Who designed the Togo, and when?
Michel Ducaroy designed the Togo in 1973 for Ligne Roset, where he served as design director from 1954. The piece won the René-Gabriel Prize at the 1973 Salon des Arts Ménagers. Ducaroy died in 2009. The Togo has not been redesigned since.
How much does a Ligne Roset Togo cost new?
A new Togo costs approximately £2,000 to £2,500 for the fireside chair, £3,200 to £3,800 for the two-seater settee, £4,500 to £5,500 for the three-seater, and £6,000 to £9,000 or more for a multi-piece configuration, with an eight to sixteen week production lead time. Authenticated pre-owned Togos at REHAUS sell at roughly half that and arrive in 1 to 5 days.
How can I verify that a Togo is authentic?
Since March 2025, every Togo sofa comes with a secure digital passport in the form of a Trust-Place QR code stitched on the back, easily activated to confirm a certificate of authenticity. The system provides reliable proof of origin and a range of exclusive services. For older Togos, the original label, the foam density, the hand-sewn pleat geometry, and the glue colour (Ligne Roset uses clear glue only) are key markers. Every Togo at REHAUS is verified against Ligne Roset's production specifications.
Is the Togo still in production?
Yes. The Togo has been in continuous production since 1973. As of 2026, the structure has been partially manufactured from post-consumer recycled materials, based on mass balance principles, with a sustainable content target of approximately 50%, saving more than 400 tonnes of CO₂ equivalent per year.
What configurations does the Togo come in?
The Togo is a modular system. The Togo collection includes the fireside chair, the two-seater settee, the three-seater sofa, a corner unit, an ottoman, and an open-armed lounge. The corner seat is particularly enveloping. Plain or printed fabrics are acceptable; leather options are available.

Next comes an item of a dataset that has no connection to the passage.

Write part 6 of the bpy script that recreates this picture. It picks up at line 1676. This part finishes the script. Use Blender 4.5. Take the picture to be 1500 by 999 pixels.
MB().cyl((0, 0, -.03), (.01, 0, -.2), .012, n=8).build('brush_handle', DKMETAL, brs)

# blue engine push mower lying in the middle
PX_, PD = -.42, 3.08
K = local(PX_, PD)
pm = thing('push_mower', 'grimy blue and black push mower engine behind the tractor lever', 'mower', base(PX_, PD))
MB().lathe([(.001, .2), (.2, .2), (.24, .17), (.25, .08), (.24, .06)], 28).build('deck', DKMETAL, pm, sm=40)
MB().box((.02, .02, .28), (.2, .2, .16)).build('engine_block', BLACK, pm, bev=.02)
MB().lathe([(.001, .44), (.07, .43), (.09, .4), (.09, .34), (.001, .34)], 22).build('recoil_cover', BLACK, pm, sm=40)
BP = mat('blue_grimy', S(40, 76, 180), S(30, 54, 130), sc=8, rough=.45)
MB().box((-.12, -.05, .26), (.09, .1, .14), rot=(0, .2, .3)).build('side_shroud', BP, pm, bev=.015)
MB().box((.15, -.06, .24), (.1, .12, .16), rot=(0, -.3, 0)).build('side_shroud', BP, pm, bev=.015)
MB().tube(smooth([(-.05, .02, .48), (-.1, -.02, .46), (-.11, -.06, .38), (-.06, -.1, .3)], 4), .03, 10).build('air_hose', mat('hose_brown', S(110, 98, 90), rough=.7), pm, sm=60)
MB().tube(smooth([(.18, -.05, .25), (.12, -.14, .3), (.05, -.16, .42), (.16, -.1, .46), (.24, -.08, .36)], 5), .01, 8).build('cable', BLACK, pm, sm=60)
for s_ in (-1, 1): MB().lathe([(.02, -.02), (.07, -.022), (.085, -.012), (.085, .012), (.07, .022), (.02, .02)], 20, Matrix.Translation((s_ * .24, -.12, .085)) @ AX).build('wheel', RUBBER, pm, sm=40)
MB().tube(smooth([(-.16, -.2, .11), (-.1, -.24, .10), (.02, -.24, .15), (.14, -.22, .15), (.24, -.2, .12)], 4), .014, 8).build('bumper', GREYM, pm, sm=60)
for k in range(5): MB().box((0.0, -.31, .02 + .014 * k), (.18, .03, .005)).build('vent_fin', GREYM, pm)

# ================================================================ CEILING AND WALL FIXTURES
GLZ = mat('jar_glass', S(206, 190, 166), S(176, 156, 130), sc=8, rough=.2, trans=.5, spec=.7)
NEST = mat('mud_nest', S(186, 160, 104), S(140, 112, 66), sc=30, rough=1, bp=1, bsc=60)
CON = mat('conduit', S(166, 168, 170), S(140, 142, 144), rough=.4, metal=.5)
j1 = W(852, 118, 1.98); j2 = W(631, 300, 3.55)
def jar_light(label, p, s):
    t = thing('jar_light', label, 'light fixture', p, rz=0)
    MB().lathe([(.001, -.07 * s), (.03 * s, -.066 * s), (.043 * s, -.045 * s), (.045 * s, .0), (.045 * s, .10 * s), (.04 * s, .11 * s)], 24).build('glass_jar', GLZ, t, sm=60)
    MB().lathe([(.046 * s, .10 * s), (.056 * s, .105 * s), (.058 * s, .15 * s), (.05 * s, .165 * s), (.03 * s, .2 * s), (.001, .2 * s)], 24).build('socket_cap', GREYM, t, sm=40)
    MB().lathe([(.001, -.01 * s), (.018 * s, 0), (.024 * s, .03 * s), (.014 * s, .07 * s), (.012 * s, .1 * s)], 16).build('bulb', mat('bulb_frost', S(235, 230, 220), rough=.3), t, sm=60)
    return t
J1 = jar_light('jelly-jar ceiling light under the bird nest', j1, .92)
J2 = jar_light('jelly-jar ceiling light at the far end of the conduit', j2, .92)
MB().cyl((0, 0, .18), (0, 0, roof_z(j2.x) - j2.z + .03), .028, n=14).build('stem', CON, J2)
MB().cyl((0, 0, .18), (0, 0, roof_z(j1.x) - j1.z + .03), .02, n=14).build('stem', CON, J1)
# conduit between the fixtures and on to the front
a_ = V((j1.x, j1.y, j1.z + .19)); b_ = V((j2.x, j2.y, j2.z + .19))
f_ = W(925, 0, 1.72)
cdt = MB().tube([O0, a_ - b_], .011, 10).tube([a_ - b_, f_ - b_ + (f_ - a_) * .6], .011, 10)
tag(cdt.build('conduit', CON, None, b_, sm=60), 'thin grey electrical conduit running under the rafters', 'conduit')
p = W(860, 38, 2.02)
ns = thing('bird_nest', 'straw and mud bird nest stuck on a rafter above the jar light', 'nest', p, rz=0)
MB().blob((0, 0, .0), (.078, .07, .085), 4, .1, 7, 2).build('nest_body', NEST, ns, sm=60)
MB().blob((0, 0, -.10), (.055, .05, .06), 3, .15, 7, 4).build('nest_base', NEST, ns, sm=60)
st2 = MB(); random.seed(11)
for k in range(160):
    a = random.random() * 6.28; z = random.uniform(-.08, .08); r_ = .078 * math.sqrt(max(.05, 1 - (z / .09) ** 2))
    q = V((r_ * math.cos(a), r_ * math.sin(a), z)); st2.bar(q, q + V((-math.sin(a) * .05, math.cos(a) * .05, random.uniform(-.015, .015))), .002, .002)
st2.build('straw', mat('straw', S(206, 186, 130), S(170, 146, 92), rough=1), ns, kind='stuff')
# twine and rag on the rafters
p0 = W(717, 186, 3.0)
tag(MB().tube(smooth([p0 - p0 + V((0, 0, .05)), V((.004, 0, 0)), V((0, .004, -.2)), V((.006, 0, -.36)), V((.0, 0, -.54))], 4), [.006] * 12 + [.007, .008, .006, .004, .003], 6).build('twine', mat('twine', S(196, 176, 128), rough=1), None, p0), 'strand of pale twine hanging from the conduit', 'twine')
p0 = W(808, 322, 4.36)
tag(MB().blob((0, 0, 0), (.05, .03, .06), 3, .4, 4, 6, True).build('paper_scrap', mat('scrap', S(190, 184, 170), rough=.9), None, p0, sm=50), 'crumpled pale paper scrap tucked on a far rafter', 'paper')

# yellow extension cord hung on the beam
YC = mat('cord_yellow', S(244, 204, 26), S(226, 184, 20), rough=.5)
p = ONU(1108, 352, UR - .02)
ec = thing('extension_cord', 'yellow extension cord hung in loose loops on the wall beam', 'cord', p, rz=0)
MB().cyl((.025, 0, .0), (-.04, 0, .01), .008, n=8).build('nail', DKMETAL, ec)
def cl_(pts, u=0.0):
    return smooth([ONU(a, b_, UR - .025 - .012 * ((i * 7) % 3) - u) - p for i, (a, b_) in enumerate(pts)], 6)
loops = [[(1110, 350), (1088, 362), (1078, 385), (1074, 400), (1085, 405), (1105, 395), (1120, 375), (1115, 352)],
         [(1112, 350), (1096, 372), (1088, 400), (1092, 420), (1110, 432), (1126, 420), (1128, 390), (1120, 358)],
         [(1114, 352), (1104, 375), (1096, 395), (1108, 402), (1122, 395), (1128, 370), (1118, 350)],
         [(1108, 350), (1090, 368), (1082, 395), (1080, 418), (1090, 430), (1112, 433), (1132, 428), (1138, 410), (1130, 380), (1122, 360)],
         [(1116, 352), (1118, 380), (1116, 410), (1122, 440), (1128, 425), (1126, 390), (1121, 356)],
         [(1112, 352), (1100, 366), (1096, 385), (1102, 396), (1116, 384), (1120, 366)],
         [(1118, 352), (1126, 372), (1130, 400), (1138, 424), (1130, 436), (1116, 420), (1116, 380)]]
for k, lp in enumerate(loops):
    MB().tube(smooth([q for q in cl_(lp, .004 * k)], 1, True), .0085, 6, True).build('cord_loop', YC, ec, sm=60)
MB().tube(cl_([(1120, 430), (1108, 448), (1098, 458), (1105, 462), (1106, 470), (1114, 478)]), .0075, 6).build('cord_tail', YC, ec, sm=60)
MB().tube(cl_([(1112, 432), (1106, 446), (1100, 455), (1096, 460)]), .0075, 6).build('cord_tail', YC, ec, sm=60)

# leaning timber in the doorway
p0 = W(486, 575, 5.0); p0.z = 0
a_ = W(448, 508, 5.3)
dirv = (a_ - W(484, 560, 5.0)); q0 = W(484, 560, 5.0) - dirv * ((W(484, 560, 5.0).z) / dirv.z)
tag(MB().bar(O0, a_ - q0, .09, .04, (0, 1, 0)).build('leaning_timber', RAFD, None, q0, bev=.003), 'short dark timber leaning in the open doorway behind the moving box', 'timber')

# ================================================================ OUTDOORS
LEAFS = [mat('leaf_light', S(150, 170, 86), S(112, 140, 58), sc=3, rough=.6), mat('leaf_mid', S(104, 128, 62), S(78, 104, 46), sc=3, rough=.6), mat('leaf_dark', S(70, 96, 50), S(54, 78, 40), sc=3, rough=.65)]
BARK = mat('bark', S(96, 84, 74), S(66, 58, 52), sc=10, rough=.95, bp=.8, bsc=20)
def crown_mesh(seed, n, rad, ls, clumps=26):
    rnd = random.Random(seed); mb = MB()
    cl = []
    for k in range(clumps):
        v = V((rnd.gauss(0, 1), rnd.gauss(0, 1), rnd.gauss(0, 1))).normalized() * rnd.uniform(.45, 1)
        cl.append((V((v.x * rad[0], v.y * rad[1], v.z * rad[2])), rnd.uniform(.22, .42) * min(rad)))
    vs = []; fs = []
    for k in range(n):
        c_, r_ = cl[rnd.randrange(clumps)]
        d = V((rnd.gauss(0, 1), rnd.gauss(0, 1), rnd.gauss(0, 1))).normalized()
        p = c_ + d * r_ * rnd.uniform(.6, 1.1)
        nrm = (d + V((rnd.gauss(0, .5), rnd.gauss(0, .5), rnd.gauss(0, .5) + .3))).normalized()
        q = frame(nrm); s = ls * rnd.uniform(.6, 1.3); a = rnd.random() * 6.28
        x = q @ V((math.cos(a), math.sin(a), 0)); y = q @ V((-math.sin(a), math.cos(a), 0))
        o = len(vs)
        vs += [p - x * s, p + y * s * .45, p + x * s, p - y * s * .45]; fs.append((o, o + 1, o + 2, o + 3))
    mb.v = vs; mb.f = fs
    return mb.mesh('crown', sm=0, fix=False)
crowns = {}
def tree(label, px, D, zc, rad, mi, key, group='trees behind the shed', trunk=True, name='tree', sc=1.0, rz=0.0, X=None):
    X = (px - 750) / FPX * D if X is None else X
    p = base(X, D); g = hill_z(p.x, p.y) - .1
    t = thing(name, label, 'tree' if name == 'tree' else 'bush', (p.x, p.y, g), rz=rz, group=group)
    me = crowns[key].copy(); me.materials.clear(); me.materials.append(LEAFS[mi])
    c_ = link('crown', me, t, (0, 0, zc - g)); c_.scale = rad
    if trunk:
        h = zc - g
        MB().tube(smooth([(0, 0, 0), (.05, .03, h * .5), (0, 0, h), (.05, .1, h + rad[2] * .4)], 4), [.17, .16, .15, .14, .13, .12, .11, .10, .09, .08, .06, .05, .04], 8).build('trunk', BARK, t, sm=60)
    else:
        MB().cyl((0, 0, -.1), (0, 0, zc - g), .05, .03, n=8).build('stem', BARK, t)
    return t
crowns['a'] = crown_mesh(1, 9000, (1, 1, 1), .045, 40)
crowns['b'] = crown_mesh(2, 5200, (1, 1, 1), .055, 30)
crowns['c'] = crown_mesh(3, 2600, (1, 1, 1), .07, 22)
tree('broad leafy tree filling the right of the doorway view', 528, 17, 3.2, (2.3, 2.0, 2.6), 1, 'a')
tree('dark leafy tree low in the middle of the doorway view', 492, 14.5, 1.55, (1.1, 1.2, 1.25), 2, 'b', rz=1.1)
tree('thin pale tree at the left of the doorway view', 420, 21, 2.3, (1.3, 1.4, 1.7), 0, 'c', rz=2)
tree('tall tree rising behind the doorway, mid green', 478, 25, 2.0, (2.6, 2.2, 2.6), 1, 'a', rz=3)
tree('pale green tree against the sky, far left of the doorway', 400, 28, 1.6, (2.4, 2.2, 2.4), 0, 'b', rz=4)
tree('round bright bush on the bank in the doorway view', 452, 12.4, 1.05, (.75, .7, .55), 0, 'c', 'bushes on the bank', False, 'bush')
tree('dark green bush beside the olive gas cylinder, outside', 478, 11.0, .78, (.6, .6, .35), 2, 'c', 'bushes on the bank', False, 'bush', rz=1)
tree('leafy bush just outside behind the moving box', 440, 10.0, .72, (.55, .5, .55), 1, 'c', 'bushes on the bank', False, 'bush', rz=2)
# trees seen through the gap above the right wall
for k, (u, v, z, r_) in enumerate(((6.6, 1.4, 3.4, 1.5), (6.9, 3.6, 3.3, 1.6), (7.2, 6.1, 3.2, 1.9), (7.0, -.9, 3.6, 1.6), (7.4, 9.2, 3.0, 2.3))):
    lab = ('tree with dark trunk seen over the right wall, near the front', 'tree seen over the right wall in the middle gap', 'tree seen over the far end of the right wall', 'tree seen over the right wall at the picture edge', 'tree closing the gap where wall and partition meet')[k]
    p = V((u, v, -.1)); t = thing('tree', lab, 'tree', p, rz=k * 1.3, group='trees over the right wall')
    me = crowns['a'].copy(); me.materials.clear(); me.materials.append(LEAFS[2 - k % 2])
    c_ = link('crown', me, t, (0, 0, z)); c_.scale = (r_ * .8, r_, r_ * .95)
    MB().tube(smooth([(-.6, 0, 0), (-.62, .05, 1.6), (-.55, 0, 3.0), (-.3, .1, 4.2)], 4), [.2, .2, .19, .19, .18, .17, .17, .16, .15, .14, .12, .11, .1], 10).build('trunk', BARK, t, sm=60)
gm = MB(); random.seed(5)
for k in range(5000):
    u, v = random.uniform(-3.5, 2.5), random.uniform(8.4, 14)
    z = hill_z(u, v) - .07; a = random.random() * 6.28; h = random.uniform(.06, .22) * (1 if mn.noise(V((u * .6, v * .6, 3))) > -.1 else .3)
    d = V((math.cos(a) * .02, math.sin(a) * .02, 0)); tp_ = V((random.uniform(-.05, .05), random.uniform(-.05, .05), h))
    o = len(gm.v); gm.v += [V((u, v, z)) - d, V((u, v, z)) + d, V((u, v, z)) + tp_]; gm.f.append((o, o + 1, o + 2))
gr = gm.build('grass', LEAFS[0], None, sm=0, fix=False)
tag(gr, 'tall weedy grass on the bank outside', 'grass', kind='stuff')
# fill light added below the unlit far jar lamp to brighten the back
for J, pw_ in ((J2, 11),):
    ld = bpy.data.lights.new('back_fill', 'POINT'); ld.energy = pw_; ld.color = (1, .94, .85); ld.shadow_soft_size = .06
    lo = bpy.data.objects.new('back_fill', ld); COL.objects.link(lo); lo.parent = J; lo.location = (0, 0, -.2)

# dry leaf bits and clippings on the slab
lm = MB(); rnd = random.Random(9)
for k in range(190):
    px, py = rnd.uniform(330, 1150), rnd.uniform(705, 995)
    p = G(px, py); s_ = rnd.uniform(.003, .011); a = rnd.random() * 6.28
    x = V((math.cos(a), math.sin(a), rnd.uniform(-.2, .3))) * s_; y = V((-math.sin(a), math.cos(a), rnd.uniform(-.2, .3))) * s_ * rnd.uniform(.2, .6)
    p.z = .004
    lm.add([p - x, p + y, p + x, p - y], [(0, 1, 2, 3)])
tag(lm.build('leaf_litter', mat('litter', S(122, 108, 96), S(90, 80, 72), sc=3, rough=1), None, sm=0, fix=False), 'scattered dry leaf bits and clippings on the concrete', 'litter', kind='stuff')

Where can I buy an authentic pre-owned Togo in the UK?
Authenticated pre-owned Togos are available through REHAUS, where every piece is verified against Ligne Roset's production specifications and delivered in 1 to 5 days, with a 30-day home trial and the Forever Guarantee. New Togos can be bought online or through Ligne Roset's UK showrooms and authorised retailers, with an eight to sixteen week production lead time.